YOUR OBJECTIVE:
Output nothing but the lines from the one with "Generate a Blender" through the one with "from mathutils import Vector, Matrix", including both. Leave the pictures out of the copy.

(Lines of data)
|---|

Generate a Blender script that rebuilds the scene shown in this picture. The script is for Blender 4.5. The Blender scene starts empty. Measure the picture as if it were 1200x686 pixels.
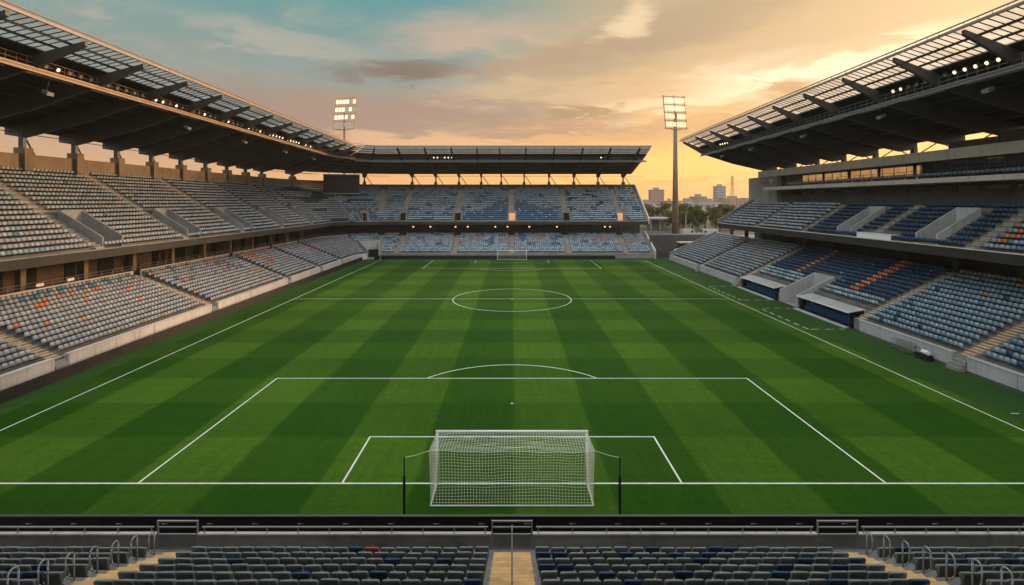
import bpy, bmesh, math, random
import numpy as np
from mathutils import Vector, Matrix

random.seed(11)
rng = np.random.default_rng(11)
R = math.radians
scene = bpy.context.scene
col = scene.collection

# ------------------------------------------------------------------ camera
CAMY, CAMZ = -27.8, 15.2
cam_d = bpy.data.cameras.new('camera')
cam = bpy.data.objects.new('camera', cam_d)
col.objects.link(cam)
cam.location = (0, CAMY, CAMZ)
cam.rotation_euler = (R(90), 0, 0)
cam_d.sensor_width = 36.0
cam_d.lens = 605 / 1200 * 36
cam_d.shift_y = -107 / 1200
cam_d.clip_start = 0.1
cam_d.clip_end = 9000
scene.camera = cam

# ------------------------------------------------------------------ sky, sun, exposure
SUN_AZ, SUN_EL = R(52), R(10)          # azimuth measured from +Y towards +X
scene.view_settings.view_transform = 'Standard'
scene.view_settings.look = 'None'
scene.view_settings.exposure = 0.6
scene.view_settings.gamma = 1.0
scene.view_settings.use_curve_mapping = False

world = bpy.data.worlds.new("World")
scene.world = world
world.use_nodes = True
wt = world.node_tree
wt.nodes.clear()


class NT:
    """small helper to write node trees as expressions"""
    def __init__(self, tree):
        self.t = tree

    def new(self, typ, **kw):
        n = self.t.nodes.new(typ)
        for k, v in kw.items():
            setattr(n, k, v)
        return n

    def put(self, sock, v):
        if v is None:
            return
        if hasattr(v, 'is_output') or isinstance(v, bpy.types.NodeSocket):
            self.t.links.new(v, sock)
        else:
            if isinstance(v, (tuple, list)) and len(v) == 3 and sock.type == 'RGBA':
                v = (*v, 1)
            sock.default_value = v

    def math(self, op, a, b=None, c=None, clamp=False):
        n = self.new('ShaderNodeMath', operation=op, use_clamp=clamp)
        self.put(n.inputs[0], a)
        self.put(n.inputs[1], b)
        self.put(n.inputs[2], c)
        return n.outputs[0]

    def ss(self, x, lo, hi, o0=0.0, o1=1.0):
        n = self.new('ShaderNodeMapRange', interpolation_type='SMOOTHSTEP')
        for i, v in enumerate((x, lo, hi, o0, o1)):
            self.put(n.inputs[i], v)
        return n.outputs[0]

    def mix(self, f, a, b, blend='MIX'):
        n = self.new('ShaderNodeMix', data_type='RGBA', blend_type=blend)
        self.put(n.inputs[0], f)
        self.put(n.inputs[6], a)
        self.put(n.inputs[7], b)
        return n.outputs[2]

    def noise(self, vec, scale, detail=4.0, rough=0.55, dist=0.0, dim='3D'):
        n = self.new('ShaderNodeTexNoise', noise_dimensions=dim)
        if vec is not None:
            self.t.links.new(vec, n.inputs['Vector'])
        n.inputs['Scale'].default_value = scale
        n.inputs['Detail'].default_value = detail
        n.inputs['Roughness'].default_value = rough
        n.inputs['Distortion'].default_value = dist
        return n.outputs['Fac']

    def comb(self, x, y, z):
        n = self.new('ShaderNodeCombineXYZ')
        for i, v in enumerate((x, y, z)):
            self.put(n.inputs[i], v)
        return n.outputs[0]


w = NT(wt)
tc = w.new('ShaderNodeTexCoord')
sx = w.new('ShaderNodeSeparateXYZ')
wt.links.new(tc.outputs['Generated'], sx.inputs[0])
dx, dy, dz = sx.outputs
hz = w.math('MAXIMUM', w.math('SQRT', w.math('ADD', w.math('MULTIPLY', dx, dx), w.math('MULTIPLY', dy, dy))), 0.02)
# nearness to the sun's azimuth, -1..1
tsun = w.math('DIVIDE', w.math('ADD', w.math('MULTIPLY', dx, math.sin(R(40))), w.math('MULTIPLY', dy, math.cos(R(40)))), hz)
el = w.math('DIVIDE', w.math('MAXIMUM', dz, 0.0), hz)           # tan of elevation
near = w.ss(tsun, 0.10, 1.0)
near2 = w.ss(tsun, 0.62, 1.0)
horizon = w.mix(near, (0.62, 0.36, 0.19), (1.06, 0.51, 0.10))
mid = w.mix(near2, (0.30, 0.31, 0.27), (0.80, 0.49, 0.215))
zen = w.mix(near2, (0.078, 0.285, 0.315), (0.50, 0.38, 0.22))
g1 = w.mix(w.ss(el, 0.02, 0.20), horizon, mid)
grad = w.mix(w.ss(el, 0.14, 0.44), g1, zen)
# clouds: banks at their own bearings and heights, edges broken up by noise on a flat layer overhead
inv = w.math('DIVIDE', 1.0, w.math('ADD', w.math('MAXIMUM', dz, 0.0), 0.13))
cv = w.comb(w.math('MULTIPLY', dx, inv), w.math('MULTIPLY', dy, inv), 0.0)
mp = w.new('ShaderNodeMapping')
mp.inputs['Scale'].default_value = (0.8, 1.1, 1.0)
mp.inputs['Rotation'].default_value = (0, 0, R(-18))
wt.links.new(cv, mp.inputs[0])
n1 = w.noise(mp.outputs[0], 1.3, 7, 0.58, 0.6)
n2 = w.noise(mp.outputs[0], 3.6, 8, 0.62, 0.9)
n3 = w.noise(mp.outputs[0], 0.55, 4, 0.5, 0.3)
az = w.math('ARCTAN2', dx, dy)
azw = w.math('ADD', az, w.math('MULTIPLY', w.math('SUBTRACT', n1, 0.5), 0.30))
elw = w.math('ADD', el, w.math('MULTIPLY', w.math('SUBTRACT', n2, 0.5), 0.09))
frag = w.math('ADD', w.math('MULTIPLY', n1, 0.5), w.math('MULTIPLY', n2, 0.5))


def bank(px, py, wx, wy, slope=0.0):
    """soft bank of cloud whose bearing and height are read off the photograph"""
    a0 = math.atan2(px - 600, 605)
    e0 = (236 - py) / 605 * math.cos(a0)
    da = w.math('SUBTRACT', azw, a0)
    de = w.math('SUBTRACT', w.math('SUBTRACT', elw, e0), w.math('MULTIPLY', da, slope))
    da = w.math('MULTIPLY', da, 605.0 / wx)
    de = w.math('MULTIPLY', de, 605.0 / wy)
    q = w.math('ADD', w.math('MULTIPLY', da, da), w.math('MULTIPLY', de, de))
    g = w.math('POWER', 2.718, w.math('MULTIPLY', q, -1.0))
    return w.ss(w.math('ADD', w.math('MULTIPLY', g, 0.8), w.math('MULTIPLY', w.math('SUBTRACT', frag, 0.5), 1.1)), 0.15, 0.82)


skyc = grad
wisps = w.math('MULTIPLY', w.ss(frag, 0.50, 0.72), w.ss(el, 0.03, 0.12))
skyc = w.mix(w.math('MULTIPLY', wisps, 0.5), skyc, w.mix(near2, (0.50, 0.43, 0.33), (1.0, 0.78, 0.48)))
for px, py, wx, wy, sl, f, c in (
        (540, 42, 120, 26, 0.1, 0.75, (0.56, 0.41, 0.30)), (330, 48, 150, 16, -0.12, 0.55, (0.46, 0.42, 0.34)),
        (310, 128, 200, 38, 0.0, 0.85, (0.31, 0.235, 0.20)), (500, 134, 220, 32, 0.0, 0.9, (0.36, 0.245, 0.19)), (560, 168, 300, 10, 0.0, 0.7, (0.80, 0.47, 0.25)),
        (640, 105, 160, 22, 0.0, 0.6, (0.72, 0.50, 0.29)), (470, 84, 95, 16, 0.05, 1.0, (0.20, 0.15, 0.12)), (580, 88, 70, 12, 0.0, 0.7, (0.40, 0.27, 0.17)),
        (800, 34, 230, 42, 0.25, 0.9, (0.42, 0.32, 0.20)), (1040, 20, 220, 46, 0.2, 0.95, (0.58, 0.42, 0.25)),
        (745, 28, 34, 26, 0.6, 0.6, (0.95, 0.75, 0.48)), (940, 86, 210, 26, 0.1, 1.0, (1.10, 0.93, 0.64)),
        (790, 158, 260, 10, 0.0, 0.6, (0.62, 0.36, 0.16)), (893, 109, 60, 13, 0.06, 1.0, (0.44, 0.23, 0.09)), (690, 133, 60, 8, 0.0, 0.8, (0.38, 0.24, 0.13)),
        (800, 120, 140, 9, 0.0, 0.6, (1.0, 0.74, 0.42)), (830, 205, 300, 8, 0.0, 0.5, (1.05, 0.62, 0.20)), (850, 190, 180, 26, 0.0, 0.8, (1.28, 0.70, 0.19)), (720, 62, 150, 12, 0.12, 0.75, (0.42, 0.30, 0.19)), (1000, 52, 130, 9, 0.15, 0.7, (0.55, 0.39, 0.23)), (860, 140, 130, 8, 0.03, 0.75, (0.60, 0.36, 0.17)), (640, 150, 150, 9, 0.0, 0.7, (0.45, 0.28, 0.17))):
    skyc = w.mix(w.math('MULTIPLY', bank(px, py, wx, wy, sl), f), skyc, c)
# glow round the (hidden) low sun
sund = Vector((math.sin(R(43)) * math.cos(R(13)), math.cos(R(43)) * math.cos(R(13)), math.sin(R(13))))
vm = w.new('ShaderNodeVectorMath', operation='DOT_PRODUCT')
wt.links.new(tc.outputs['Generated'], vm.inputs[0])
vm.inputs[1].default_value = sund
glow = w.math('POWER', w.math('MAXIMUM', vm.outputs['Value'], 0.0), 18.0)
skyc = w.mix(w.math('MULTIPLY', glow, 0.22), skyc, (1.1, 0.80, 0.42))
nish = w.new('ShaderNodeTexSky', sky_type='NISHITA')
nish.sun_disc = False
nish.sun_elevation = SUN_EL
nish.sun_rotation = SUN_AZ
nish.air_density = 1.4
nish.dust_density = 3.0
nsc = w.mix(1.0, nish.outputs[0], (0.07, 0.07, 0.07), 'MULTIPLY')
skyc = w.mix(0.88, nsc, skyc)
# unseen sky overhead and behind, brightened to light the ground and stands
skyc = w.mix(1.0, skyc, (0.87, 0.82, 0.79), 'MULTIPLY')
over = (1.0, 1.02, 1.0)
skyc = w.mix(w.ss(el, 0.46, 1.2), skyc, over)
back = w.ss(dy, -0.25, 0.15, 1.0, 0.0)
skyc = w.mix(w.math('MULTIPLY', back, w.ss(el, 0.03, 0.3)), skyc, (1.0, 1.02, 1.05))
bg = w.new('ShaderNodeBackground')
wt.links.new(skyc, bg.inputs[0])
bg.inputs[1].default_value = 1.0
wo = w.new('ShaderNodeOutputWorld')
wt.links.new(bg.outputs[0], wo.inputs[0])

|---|

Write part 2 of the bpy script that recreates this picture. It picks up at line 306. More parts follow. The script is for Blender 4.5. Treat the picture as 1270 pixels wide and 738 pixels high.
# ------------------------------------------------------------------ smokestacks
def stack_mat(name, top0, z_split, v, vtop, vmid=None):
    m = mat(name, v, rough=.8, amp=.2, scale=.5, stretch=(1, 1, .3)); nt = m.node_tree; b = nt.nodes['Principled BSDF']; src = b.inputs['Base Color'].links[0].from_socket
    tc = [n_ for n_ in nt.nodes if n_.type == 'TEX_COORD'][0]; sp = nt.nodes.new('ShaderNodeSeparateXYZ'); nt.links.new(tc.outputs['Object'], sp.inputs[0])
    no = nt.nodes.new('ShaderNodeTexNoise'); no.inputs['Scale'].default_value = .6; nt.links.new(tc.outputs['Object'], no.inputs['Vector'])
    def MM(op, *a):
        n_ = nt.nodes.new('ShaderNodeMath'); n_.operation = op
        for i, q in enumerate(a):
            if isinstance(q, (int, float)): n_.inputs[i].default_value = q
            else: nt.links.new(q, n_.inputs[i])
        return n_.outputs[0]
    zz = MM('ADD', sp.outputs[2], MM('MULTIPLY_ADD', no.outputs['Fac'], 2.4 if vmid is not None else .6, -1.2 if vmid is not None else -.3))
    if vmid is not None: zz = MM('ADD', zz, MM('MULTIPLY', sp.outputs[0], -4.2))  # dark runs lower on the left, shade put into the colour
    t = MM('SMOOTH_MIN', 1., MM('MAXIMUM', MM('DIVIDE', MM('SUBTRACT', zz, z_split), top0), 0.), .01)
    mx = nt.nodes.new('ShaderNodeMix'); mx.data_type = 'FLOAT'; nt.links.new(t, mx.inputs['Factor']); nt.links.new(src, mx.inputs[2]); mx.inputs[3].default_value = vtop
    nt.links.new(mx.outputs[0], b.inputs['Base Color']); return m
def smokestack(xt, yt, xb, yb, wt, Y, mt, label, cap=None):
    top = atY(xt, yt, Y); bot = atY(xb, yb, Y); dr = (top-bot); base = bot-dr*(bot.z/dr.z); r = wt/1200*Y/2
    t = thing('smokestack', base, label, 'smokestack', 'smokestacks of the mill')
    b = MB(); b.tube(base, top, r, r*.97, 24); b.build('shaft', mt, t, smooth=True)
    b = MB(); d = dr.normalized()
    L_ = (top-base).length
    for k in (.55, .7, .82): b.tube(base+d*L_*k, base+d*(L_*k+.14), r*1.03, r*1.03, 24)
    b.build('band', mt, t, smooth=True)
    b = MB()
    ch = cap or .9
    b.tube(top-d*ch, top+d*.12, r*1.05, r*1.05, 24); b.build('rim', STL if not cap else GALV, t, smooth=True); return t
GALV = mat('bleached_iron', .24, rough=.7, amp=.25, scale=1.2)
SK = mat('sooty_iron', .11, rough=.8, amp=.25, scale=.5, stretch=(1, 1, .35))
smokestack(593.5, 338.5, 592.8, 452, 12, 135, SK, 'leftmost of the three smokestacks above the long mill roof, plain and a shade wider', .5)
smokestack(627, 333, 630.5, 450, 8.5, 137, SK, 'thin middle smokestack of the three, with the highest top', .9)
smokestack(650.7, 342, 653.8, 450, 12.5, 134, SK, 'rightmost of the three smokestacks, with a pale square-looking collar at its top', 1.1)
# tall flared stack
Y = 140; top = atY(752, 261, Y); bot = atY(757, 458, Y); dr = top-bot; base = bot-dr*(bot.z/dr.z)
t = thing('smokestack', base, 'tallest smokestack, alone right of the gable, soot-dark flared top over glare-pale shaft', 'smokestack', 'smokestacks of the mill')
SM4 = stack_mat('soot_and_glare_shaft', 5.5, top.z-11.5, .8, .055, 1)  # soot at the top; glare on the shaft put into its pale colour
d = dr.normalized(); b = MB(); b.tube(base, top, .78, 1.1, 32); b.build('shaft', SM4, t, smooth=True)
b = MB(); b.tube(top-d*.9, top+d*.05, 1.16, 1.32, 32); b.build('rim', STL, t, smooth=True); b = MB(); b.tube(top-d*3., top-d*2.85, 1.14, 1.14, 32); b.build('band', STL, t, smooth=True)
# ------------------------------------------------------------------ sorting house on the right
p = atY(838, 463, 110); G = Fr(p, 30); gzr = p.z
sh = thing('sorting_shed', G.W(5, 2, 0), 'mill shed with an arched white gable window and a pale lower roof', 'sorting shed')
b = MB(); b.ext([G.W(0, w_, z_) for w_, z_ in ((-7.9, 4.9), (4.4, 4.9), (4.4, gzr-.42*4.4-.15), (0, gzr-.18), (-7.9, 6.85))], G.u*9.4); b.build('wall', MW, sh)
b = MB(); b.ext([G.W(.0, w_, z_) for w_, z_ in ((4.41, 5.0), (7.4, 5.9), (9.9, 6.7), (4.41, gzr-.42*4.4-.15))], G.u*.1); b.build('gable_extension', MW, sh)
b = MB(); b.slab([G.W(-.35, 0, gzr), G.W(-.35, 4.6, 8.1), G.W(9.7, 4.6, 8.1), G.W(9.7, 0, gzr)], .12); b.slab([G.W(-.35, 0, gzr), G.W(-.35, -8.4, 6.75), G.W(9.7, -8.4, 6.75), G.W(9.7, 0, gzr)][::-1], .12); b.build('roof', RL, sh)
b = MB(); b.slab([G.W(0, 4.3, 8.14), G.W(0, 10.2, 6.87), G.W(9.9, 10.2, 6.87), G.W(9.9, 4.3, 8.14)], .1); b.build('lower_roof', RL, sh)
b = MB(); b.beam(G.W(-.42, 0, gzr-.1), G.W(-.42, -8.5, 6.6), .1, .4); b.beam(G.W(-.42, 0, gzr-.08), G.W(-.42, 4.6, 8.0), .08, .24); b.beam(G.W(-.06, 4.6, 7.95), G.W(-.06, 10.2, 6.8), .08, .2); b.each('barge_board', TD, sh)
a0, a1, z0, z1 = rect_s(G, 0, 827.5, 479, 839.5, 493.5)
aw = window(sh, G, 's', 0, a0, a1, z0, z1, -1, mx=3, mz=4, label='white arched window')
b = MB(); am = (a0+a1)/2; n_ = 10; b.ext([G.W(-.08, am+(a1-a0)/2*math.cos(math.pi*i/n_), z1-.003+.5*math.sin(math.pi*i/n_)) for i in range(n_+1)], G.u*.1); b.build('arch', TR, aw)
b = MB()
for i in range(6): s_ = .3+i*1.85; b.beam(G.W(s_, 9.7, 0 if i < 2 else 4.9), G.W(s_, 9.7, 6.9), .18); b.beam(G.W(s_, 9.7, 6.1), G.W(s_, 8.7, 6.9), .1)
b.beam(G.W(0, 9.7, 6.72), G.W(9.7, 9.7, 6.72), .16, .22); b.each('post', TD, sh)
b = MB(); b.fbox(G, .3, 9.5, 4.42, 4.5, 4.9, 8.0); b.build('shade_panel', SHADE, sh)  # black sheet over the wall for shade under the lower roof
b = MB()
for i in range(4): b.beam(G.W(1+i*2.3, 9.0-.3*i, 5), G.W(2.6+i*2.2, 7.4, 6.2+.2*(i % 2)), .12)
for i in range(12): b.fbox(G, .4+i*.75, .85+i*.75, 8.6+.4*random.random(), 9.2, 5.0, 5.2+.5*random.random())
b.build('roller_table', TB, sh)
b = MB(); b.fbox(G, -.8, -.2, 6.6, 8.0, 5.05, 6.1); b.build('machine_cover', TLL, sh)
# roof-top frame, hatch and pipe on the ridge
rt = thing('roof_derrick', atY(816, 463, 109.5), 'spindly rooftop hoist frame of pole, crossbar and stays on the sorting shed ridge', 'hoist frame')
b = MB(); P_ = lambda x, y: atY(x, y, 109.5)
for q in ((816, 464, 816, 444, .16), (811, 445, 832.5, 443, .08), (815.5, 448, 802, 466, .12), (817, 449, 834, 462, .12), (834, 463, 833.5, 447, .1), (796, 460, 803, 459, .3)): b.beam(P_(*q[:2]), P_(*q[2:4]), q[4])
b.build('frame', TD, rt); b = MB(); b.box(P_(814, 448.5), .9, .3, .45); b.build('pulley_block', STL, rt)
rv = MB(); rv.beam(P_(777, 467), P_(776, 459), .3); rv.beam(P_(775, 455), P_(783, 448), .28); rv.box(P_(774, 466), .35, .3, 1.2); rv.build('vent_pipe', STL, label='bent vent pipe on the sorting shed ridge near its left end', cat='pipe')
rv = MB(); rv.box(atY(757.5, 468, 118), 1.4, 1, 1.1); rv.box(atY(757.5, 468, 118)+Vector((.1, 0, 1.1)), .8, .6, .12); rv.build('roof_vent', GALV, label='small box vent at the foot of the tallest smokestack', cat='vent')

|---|

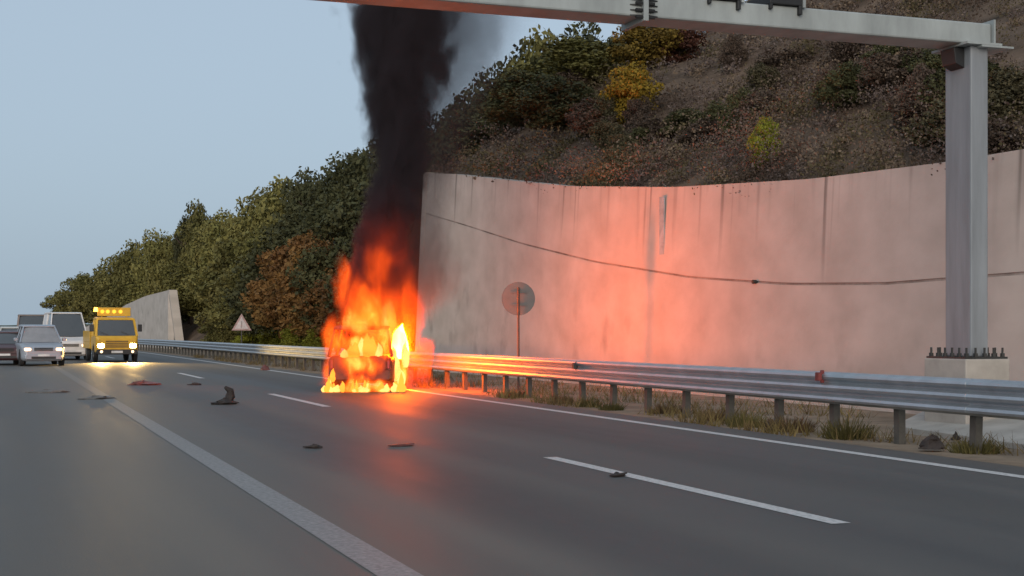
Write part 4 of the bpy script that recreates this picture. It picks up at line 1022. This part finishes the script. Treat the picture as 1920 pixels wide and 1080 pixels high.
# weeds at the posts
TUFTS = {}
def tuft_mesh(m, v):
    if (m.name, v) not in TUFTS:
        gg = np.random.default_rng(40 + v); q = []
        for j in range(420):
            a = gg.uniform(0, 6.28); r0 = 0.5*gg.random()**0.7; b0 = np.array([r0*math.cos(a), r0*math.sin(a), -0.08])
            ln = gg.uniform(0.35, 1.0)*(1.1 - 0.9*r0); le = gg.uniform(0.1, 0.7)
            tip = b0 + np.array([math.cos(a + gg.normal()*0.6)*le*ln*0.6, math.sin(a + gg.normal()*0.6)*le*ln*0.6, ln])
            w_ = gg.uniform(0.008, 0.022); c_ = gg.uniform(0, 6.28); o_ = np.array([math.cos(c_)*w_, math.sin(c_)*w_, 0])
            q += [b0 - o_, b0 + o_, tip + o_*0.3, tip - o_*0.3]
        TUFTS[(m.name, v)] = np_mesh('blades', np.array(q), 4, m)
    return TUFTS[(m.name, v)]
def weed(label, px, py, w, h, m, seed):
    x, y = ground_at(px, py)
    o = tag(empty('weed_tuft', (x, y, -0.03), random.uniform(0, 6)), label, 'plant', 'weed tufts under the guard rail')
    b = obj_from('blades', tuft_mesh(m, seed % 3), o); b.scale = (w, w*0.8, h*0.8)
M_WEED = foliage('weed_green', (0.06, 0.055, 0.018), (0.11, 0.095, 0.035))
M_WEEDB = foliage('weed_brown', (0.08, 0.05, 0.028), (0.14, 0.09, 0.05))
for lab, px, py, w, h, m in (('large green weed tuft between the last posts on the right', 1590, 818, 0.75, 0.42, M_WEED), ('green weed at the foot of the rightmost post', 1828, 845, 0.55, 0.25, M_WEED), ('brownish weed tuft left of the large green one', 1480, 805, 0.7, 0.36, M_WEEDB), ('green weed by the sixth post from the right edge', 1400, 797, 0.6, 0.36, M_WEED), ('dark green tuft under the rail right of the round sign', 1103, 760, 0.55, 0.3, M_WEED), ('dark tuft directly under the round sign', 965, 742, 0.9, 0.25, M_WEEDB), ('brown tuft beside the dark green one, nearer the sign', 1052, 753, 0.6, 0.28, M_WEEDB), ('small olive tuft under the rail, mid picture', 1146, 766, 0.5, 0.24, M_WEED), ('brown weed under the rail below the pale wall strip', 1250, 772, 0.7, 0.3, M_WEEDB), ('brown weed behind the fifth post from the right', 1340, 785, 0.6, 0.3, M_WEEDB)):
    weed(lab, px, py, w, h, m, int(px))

|---|

TASK SOLUTION:
Generate a Blender script that rebuilds the scene shown in this picture. The script is for Blender 4.5. The Blender scene starts empty. Measure the picture as if it were 1200x686 pixels.
import bpy, bmesh, math, random
import numpy as np
from mathutils import Vector, Matrix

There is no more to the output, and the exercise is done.